Im Nebenraum hat Ksenia Gashchak eine mannshohe Gefriertruhe aufgestellt,
dort werden die Varenyky und anderes vorbereitetes Essen tiefgefroren, bis
es gebraucht wird. „Jetzt stehen einige Events an“, erklärt sie: Das
Screening des ukrainischen Dokumentarfilms „Meme Wars“ am 29. März, das
Vor-Osterfest, die „Brotmesse“, dann kommt Ostern, im Frühsommer das
Nachbarschaftsfest am Rathaus Schöneberg. Bei allen Veranstaltungen
verkauft Uktak das Essen gegen Spenden.
## Stricksocken für die Front
Es war kurz nach Beginn des Ukrainekrieges vor drei Jahren, als „Schöneberg
hilft“ im Interkulturellen Haus einen „Infopoint“ eröffnete für
Neu-Berliner, vor allem für Ukrainer. Hier gibt es Hilfe in mehreren
Sprachen, um sich in der Bürokratie zurechtzufinden. So wurde das
Interkulturelle Haus ein Treffpunkt für Ukrainerinnen, die [2][Gruppe
„Uktak“] entstand, in der zunächst vor allem gemeinsam gekocht, Erfahrungen
ausgetauscht, Deutsch gelernt wurde.
Daraus haben sich verschiedene „Clubs“ entwickelt, erklärt Gashchak, die
von Beginn an dabei ist. Manche kümmern sich um den Interkulturellen
Garten, eine Frau malt jede Woche mit Kindern, eine andere organisiert
einen Strickclub, in dem aus gespendeter Wolle etwa Socken für die Soldaten
entstehen. Jeden Samstag schickt Uktak Lastwagen mit Spenden für die Front
los, darunter Rollstühle, Verbandskästen, Kerzen.

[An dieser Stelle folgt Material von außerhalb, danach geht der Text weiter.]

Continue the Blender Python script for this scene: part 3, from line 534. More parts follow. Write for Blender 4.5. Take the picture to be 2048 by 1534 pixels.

Mit dem „Event-Koch-Club“ würde sich Gashchak, die in Lwiw Sozialarbeit
studiert hat, gerne selbstständig machen und eine GmbH für Eventgastronomie
gründen. „Es wäre schön, richtiges Geld zu verdienen und Lohn zahlen zu
können“, sagt sie. Bisher arbeiten die Frauen ehrenamtlich, nur Gashchak
bekommt als Projektleiterin von Uktak einen Minijob bezahlt, finanziert
über den Integrationsfonds des Bezirks. Dafür arbeitet sie sechs Tage die
Woche quasi Vollzeit: kauft ein, koordiniert die Gruppen, schließt Räume
auf und ab, fährt Leute hin und her.
Doch der Weg in die Selbstständigkeit ist steinig. Seit einem halben Jahr
suche sie vergeblich nach geeigneten Räumen, erzählt die junge Frau. „Aber
wenn die Miete mal stimmt, verlangen die Leute einen horrenden Abschlag für
alte Einrichtung.“ Dazu komme noch das Geld für die Kaution, 25.000 Euro
Startkapital zur Gründung einer GmbH – „und dann die vielen Vorschriften,
diese Bürokratie“, stöhnt sie.
## Kampf um Unabhängigkeit
Und nicht nur die Schwierigkeiten beim Fußfassen in Berlin machen sie
manchmal müde. Auch ihr Fazit nach drei Jahren Krieg ist bedrückend, vor
allem nach dem Cut der Waffenlieferungen aus den USA. „Alle wollen, dass
wir aufgeben“, sagt Gashchak und meint beides: die Ukraine ihren Kampf um
Unabhängigkeit, die Flüchtlinge ihr Streben nach Selbstständigkeit.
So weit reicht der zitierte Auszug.